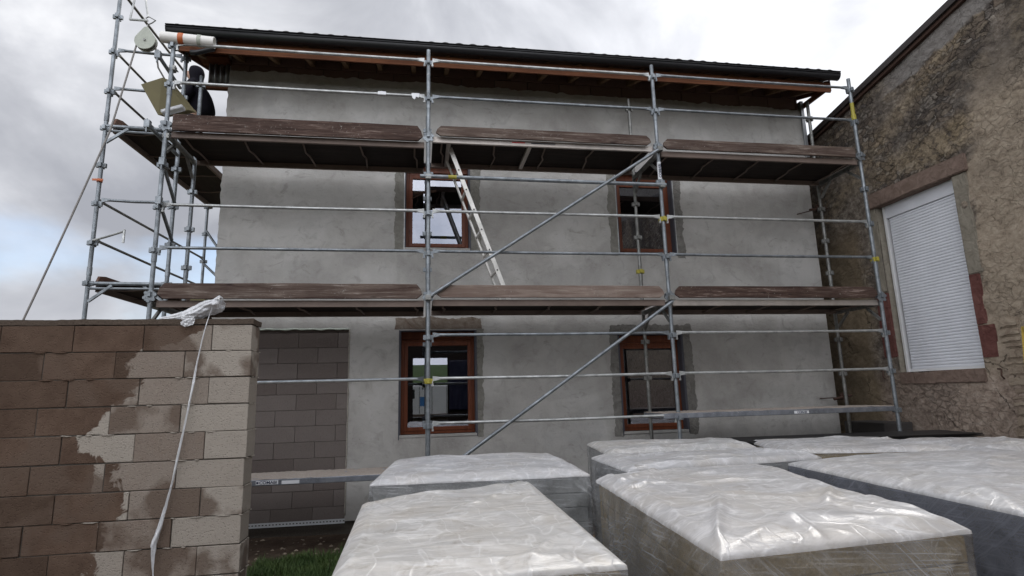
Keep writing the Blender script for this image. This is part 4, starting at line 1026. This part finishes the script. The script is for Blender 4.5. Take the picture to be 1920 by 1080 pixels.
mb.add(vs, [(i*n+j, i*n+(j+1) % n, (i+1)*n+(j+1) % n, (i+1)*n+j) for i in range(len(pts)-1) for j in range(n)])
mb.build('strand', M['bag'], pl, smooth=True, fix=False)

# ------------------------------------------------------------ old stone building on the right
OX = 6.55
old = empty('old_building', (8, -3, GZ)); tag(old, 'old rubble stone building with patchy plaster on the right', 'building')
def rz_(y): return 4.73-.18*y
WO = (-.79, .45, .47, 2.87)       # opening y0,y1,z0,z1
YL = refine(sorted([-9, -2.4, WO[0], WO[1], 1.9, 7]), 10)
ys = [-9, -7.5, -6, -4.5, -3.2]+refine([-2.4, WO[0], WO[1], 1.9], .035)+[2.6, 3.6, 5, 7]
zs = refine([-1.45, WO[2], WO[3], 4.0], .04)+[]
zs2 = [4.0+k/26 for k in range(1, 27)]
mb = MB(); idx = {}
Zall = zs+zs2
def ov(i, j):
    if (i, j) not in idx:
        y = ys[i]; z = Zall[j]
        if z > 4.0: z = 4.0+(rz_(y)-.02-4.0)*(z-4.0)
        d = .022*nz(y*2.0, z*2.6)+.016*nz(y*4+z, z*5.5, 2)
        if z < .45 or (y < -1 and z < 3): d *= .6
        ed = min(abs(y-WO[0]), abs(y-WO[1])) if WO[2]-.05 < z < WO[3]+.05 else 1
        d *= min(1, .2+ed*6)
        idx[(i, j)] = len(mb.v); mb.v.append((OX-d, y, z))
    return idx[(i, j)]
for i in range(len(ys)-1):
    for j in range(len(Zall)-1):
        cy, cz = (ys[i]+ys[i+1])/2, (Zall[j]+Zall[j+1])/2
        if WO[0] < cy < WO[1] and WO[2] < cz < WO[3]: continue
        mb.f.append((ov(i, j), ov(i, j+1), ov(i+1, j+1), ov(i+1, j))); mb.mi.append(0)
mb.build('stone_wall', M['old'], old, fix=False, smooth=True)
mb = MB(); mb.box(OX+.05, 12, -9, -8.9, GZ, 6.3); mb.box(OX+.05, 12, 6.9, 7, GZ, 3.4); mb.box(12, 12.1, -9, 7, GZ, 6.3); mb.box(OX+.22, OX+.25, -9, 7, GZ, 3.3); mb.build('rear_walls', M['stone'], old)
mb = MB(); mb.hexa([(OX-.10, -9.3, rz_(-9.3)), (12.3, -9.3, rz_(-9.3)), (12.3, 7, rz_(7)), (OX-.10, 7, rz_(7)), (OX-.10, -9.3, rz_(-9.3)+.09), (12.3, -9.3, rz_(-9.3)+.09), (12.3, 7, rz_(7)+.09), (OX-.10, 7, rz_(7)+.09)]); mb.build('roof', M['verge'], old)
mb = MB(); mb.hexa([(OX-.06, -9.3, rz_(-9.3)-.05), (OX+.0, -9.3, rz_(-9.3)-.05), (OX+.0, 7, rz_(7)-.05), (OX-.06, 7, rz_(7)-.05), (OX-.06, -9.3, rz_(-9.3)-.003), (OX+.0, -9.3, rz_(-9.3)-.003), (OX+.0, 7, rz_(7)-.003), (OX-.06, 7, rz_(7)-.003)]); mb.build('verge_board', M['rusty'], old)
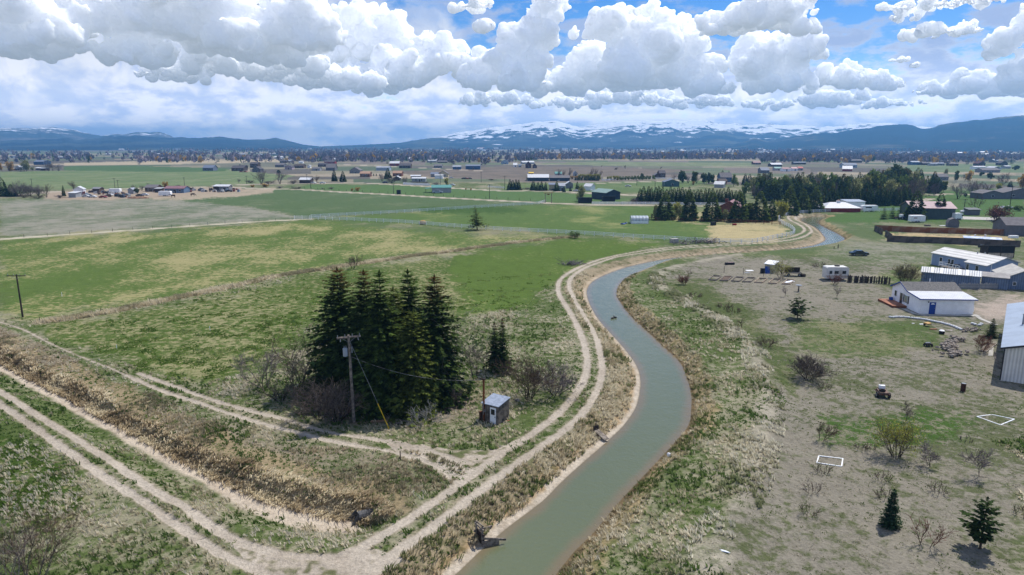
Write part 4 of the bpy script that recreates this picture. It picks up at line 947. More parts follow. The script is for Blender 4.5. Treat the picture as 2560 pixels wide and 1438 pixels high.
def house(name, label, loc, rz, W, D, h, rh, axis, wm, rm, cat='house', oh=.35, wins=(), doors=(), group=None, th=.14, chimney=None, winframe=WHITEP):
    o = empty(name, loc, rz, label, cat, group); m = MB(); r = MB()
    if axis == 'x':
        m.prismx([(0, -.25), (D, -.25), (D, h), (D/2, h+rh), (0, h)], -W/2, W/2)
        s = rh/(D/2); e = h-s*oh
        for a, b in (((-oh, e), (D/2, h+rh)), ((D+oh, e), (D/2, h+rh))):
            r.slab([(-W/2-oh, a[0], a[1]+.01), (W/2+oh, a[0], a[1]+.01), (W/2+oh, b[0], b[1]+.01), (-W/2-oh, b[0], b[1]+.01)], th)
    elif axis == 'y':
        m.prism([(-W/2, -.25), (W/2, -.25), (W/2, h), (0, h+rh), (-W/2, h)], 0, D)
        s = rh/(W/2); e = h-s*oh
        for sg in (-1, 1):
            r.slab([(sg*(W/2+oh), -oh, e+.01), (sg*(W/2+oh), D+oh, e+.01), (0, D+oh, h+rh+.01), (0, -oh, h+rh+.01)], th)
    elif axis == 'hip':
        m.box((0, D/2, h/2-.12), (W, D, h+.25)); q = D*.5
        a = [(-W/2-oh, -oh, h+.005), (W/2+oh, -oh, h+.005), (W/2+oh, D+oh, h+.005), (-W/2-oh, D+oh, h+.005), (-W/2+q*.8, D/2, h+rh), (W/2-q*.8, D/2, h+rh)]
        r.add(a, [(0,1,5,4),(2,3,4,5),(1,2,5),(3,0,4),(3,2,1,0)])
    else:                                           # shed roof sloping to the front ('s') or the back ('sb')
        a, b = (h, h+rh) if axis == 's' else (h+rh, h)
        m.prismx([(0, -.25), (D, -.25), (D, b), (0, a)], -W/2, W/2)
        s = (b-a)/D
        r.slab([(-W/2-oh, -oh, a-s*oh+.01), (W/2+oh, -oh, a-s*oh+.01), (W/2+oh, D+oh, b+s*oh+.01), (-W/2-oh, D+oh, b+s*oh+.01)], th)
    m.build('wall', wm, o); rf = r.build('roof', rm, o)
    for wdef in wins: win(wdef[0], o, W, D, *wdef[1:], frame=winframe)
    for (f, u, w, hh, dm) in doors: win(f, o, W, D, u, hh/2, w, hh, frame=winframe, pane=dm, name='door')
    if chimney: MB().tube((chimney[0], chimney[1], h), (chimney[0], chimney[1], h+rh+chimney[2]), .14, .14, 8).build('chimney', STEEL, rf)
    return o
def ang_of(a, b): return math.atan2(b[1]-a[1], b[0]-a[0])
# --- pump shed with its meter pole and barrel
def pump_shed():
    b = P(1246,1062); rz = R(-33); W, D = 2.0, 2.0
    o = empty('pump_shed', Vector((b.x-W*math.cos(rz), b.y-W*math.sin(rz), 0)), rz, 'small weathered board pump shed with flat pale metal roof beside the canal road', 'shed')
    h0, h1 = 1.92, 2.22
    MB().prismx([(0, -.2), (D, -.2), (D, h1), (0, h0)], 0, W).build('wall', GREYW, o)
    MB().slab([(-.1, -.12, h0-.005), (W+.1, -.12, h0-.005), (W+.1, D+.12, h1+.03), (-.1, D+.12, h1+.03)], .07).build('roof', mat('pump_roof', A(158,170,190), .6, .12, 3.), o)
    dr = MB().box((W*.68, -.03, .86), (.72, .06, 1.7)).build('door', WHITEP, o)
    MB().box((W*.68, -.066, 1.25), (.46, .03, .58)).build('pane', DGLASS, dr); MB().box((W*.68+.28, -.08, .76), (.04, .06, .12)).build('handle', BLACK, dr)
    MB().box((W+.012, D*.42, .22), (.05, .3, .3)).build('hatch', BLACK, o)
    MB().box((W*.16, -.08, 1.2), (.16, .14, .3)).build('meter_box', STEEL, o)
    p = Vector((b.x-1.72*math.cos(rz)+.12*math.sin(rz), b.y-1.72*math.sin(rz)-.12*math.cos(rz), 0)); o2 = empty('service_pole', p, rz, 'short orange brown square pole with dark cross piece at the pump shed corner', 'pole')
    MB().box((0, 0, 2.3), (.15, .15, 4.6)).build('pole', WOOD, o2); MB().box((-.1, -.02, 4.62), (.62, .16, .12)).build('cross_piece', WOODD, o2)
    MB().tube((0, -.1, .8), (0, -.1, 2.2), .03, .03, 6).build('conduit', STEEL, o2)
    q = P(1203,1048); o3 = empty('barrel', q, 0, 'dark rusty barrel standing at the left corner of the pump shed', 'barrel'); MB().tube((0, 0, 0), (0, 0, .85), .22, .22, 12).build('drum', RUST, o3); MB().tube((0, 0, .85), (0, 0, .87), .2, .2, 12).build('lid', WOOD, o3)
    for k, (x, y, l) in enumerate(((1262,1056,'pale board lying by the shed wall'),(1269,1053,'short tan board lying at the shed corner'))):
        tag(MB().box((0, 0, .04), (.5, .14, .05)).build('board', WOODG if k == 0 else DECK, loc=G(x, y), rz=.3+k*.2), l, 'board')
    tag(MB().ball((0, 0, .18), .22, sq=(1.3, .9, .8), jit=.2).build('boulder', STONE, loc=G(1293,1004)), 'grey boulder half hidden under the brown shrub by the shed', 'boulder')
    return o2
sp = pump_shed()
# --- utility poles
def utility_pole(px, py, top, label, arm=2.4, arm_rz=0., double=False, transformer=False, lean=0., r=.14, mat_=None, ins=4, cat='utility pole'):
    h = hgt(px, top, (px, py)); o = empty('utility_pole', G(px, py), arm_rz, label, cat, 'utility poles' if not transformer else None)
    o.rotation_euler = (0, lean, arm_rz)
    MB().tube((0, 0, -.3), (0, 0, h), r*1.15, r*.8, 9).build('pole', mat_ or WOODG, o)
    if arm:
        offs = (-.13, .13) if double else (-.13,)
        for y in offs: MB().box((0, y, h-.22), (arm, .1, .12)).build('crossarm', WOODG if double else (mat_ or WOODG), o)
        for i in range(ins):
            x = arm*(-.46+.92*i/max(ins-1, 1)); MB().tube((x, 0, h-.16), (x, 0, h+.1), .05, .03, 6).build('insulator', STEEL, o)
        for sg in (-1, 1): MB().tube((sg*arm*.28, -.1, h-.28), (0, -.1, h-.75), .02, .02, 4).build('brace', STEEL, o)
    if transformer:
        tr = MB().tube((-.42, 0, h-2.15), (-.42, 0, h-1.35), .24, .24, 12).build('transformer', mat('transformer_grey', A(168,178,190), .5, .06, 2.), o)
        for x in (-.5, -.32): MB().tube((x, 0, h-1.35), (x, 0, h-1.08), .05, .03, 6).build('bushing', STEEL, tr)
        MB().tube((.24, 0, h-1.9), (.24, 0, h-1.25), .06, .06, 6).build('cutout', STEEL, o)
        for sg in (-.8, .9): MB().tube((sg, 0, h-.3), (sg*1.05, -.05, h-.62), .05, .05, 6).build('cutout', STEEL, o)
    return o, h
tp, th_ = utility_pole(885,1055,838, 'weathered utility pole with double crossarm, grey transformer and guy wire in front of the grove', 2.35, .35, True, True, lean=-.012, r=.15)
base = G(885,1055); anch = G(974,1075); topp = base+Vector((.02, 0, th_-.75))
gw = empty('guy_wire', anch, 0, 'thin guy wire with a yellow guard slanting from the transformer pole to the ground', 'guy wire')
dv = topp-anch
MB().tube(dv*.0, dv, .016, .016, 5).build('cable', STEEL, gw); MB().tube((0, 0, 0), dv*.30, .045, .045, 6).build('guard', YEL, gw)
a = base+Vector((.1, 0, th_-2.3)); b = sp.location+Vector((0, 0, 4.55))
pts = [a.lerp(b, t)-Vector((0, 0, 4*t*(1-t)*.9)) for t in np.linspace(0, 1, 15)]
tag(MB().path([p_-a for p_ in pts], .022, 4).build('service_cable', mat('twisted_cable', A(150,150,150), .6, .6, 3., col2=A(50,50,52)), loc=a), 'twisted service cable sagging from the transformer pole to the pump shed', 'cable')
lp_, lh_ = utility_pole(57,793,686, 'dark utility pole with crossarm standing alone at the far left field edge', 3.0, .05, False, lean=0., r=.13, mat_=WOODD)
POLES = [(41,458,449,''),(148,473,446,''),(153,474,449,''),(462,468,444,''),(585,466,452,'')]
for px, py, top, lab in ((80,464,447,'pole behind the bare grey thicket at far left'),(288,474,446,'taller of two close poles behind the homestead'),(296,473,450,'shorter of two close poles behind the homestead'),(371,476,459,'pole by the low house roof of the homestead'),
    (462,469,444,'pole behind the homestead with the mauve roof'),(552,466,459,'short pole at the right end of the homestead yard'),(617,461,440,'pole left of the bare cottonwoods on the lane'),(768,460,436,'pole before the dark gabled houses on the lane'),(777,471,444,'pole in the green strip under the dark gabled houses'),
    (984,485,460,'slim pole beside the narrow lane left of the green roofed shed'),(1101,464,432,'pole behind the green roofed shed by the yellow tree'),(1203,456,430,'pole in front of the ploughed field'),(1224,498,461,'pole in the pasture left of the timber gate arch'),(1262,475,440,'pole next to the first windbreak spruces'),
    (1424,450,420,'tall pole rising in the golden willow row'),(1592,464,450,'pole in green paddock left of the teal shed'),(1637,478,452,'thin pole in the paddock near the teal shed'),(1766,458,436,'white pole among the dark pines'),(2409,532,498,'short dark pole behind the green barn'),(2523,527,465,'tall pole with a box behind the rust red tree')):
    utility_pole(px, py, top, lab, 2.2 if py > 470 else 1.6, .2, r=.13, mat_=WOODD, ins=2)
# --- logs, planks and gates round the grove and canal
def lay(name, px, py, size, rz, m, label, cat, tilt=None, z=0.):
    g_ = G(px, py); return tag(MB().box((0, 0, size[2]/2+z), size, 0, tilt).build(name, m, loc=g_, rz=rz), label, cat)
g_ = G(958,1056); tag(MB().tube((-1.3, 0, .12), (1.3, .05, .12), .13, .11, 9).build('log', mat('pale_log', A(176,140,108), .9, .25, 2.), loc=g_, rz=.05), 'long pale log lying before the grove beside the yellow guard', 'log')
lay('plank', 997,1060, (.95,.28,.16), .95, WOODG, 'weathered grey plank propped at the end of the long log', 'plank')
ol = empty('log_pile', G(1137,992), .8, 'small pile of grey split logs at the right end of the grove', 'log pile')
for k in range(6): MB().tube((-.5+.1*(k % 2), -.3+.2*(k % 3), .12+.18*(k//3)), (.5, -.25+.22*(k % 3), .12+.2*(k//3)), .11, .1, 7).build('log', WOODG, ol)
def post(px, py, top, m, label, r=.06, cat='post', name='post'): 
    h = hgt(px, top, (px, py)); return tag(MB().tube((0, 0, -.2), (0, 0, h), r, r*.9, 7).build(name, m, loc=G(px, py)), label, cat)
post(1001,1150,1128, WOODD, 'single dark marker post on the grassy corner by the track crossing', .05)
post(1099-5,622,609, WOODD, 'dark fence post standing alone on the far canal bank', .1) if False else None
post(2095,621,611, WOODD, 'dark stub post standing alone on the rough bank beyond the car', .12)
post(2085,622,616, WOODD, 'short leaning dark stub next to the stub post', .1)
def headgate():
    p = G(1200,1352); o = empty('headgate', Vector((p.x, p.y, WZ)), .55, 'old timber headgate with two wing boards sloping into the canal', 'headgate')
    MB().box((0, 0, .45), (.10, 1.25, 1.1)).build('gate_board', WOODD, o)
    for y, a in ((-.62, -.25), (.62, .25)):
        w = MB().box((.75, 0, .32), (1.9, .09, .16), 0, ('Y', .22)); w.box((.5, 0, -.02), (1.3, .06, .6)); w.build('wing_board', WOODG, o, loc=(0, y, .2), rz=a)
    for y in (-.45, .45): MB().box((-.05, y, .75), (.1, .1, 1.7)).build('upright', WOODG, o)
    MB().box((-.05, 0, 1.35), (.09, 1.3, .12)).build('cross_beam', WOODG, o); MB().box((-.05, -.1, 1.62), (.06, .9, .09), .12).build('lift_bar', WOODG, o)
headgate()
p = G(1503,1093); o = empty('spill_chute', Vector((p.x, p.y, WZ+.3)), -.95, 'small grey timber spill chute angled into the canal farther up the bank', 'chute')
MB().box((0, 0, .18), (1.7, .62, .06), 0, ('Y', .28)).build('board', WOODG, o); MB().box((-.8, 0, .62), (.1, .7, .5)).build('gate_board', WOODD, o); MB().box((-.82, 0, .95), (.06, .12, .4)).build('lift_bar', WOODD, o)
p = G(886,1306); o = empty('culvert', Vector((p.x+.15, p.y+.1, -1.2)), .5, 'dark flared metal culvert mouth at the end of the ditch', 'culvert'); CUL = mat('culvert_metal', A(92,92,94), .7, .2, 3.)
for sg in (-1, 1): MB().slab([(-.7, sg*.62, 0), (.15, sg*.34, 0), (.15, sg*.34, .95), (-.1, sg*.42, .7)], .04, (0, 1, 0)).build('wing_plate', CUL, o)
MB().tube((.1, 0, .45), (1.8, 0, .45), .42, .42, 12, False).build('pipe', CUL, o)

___

● **Required task**
Output the records above as they stand, from the first line to the line with "mb.build('strand', M['bag'], pl, smooth=True, fix=False)", inclusive, and exclude the pictures.

● **Result for this exercise**
Keep writing the Blender script for this image. This is part 4, starting at line 1026. This part finishes the script. The script is for Blender 4.5. Take the picture to be 1920 by 1080 pixels.
mb.add(vs, [(i*n+j, i*n+(j+1) % n, (i+1)*n+(j+1) % n, (i+1)*n+j) for i in range(len(pts)-1) for j in range(n)])
mb.build('strand', M['bag'], pl, smooth=True, fix=False)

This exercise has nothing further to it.